REPUBLIKA.CO.ID, JAKARTA - Pengamat politik dari LIPI, Syamsudin Haris mengatakan, Ketua Umum Partai Golkar, Aburizal Bakrie (Ical) tak pantas untuk menjadi presiden. Pasalnya, Ical dianggap masih menerapkan sistem oligarki di partainya saat menjadi sebagai ketua umum.
"Ketua umum yang kepemimpinannya oligarkis tidak layak jadi presiden," jelasnya di Kompleks Parlemen Senayan, Jakarta, Senin (30/4).
Menurutnya, oligarki kepemimpinan Ical di Golkar terlihat dari inkonsistensi di partai pohon beringin tersebut. Ini lantaran, awalnya Golkar menyebut akan menggunakan hasil survei untuk menentukan siapa capres yang diusung. Namun, kemudian ada indikasi kalau Ical akan ditetapkan langsung di melalui rapat pimpinan nasional (rapimnas) Juli mendatang.
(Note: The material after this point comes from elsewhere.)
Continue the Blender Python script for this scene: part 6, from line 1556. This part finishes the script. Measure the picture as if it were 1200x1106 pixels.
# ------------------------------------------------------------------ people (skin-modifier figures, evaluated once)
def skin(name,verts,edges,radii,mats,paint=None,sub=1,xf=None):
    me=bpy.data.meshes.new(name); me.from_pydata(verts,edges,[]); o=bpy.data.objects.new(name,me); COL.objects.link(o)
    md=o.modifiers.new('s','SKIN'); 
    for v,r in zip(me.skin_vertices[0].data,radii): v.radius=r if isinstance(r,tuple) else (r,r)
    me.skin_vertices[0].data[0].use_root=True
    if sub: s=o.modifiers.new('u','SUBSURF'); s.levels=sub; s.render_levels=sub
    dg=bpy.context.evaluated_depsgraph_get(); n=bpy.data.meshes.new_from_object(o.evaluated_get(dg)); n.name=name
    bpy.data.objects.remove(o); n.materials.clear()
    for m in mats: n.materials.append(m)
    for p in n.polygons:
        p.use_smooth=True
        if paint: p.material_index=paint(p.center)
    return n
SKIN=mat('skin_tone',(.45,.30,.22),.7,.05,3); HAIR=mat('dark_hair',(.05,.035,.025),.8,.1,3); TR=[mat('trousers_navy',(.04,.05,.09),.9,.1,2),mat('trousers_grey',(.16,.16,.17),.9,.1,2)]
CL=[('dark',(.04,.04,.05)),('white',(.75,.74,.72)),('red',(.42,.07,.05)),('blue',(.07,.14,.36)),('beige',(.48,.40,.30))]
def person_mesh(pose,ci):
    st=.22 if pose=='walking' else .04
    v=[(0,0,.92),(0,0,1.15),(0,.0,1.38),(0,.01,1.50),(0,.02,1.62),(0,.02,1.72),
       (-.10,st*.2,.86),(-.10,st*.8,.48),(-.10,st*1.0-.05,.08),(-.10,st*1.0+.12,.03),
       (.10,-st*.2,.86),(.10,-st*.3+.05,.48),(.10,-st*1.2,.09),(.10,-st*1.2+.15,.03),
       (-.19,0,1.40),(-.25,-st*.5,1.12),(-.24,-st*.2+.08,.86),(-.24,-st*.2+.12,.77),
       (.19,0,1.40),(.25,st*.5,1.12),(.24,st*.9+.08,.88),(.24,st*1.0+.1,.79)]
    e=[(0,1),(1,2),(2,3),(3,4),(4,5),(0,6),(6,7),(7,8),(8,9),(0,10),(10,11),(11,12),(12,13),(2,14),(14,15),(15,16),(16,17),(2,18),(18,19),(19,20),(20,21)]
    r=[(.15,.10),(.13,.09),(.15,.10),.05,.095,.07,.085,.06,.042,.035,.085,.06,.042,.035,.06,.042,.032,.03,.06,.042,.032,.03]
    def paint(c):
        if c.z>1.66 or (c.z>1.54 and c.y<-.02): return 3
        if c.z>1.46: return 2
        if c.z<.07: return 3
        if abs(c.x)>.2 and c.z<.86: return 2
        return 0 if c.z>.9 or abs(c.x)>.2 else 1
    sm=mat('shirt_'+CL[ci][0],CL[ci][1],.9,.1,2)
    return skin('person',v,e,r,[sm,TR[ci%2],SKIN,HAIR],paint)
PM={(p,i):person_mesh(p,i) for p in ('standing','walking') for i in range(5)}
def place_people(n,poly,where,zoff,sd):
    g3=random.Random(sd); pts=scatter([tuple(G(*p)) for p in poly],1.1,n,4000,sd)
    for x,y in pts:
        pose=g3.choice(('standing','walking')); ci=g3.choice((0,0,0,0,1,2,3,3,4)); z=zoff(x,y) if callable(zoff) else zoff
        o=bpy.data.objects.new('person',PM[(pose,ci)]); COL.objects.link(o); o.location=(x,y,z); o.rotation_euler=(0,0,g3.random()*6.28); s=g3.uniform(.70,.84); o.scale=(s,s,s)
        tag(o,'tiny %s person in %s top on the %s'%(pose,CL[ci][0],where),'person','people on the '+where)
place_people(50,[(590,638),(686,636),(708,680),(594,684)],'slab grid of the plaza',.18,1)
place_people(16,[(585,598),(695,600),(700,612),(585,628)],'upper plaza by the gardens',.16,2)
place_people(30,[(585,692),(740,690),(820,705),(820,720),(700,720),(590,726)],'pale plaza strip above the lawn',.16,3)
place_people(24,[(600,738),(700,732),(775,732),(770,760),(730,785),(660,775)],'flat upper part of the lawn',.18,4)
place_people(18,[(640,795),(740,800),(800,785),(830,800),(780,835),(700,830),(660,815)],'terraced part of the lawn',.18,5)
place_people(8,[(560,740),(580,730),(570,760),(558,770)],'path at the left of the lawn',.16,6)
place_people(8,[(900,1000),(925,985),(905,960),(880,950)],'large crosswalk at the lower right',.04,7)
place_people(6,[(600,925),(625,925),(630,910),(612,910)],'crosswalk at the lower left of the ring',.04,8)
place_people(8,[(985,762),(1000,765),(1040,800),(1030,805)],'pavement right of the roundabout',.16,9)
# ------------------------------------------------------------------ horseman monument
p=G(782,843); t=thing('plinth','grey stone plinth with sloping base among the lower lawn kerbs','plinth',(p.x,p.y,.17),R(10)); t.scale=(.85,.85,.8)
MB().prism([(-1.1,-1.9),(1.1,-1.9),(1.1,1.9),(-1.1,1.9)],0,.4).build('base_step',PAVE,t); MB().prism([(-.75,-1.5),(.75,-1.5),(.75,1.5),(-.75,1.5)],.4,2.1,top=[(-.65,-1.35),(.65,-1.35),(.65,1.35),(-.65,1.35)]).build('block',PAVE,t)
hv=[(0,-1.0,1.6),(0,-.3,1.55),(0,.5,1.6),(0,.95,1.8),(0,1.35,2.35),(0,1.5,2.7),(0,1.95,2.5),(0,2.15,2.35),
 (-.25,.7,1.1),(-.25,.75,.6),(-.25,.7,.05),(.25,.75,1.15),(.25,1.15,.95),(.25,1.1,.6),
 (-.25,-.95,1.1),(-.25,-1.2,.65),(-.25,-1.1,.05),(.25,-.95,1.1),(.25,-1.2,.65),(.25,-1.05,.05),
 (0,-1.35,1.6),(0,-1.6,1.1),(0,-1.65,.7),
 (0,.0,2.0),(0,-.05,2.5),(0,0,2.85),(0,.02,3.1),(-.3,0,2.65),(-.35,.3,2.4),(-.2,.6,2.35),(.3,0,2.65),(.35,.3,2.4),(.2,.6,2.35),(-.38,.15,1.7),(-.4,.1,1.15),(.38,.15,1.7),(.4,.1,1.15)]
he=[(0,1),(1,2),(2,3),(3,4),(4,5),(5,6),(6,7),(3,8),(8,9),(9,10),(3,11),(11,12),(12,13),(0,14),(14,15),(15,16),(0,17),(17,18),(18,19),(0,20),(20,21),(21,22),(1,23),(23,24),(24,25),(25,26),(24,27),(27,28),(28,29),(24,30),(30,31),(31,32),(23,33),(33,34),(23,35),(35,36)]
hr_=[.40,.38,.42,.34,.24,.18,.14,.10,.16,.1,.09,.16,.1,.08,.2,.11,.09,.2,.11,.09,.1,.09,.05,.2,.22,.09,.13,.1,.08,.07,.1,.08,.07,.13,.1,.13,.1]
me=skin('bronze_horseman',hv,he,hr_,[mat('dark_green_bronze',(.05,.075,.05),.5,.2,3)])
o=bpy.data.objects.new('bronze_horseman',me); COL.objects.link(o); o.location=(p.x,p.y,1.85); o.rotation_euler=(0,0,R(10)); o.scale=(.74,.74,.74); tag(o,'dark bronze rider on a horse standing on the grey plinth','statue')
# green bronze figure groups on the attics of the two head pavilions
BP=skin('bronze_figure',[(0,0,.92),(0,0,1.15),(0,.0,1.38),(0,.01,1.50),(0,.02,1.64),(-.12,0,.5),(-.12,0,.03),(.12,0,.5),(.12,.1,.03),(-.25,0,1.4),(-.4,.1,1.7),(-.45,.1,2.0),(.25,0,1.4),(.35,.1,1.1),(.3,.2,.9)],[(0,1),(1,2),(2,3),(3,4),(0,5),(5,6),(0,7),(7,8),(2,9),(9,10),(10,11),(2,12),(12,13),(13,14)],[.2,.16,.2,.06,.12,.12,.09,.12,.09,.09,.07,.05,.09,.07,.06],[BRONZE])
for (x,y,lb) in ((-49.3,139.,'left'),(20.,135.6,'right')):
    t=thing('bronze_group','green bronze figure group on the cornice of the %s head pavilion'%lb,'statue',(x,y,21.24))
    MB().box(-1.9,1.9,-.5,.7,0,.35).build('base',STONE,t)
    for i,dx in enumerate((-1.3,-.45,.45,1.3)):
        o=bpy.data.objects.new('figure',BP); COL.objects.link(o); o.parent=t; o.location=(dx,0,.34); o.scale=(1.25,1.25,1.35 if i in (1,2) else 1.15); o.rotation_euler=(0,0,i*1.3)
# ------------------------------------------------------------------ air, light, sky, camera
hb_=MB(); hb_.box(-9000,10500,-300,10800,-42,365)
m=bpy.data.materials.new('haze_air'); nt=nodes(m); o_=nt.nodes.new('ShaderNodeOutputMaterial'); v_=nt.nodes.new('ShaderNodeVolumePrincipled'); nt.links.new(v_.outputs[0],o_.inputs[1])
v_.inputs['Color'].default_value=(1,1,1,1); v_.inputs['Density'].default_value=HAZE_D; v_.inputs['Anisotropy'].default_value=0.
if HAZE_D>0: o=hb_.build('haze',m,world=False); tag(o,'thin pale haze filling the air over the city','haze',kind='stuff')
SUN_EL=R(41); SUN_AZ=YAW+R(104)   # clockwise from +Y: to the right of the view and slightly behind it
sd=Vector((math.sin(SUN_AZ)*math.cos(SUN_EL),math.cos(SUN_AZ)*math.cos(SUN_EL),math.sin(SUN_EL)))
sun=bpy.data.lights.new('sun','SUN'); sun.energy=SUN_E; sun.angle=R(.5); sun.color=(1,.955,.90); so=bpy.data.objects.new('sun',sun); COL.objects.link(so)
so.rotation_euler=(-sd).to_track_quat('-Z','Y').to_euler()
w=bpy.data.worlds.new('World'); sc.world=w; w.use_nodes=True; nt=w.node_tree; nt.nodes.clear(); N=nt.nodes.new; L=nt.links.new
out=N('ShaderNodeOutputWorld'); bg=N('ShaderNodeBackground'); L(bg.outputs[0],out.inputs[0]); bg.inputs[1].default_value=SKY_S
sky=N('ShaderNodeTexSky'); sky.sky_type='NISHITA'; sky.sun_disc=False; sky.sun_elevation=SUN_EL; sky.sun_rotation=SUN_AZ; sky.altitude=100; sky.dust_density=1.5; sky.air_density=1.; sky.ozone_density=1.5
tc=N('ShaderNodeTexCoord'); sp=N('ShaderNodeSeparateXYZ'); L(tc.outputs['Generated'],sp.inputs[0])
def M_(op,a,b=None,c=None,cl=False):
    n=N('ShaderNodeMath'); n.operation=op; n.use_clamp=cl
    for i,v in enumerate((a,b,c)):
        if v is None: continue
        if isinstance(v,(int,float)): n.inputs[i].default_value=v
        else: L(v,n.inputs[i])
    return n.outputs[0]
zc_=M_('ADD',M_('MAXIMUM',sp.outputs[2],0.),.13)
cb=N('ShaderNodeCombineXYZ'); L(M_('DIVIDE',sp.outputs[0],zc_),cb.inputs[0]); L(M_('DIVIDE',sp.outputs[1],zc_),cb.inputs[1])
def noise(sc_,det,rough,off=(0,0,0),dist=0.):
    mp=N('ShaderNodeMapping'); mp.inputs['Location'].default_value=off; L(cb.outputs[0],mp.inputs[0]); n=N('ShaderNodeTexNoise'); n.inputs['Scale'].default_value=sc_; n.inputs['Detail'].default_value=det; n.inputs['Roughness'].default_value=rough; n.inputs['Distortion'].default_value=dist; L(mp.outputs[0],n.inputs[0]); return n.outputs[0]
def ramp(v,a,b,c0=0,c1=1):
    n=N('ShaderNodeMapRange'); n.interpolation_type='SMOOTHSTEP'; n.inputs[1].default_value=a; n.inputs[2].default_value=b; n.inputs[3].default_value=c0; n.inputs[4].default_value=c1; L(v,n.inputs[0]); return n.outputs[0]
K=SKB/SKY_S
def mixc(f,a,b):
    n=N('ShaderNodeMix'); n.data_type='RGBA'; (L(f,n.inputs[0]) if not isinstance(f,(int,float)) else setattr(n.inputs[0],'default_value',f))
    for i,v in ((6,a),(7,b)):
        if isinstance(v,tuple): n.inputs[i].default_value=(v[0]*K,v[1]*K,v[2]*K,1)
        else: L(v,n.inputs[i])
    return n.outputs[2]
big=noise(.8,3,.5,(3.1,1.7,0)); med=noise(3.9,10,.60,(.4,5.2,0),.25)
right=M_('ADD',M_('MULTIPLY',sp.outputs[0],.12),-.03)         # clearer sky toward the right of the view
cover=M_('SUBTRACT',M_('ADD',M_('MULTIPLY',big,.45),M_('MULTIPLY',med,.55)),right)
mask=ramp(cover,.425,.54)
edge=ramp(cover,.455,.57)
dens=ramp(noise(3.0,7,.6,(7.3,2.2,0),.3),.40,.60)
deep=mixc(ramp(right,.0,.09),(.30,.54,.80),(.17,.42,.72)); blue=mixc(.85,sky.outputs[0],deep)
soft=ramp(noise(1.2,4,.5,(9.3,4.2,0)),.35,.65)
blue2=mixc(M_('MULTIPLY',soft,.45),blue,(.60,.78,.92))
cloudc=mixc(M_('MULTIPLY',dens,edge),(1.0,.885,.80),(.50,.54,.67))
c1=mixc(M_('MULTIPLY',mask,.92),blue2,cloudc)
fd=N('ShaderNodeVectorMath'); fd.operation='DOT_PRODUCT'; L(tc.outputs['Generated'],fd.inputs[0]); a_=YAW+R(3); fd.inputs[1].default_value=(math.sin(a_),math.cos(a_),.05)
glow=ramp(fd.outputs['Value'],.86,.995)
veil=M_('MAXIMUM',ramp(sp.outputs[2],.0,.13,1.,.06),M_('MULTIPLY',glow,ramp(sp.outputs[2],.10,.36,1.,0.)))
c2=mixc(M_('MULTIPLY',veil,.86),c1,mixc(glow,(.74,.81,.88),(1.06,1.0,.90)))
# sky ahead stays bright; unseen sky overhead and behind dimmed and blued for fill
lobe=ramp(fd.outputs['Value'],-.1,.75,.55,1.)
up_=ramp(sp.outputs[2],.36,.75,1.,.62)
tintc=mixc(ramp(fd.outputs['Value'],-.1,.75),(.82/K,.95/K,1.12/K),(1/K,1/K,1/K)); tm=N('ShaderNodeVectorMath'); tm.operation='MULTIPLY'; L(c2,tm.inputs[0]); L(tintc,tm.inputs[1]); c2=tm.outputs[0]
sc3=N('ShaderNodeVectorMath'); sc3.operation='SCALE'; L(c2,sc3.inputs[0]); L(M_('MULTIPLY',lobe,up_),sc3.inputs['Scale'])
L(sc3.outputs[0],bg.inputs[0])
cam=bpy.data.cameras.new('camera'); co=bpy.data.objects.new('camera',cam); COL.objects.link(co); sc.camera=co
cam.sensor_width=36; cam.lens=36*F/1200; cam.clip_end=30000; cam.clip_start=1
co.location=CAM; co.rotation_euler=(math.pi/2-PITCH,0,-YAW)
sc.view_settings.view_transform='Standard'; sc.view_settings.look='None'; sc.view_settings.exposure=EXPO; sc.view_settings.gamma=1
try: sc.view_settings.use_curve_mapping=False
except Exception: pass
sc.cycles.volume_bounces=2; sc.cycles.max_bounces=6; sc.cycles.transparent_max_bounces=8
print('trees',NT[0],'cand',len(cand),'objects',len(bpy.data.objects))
Makanya, Syamsudin menyayangkan kalau rapimnas Golkar langsung menetapkan Ical sebagai presiden. Mestinya sebelum ditetapkan ada kesepakatan awal mengenai mekanisme pencalonan presiden yang dianut partai. Yaitu, akan menggunakan mekanisme semacam apa.
Sebaiknya ditentukan apakah akan sama dengan pemilu 2009 atau menggunakan mekanisme yang lain. Misalnya saja, dengan menggunakan survei. Itu pun harus dijelaskan, mekanisme survei yang digunakan.
"Kalau survei itu menghasilkan tokoh selain ketua umum, apa kemudian konsisten dilasanakan oleh partai Golkar. Kalau hasil survei itu ternyata yang elektabilitasnya tinggi bukan ketua umum, bisa jadi hasil surveinya tak diumumkan atau dimanipulasi hasilnya," papar dia.
Ia mengatakan, pemimpin partai oligarkis memang tak layak jadi presiden. Pasalnya, memimpin partai saja sudah memaksakan kehendak dan memutuskan sesuatu atas dasar kelompok kecil. "Tentu itu sangat berbahaya kalau jadi pemimpin bangsa," papar dia.
Syamsuddin mengaku, tak yakin ketua umum partai akan menjadi capres yang baik. Apalagi, di negara lain fenomena ini tak pernah terjadi. Di Amerika Serikat, yang terjadi malah berasal berlatar belakang kongres atau gubernur.
Harusnya, ujarnya, ada kesempatan bagi calon pemimpin bangsa selain dari partai politik. "Karena tak diatur di konstitusi, UU Pilpres harus ada mekanisme yang menentukan bukan ketua umum yang jadi capres. Bisa saja dengan adanya pemilihan pendahuluan, minimal satu tahun. Supaya kandidat bisa dimatangkan dari perbedatan yang dialami," imbuhnya.
Karena itu, jelas dia, Ical harus legowo untuk membuka kesempatan bagi calon lain. Tak hanya dari internal partai, namun juga dari tokoh lembaga kemasyarakat dan sebagainya. "Kalau tidak, lagi-lagi kita akan beli kucing dalam karung. Hasilnya, jadi capres yang hanya pencitraan. Ini bagian dari dampak menguatnya oligarki di Golkar," pungkas Syamsudin.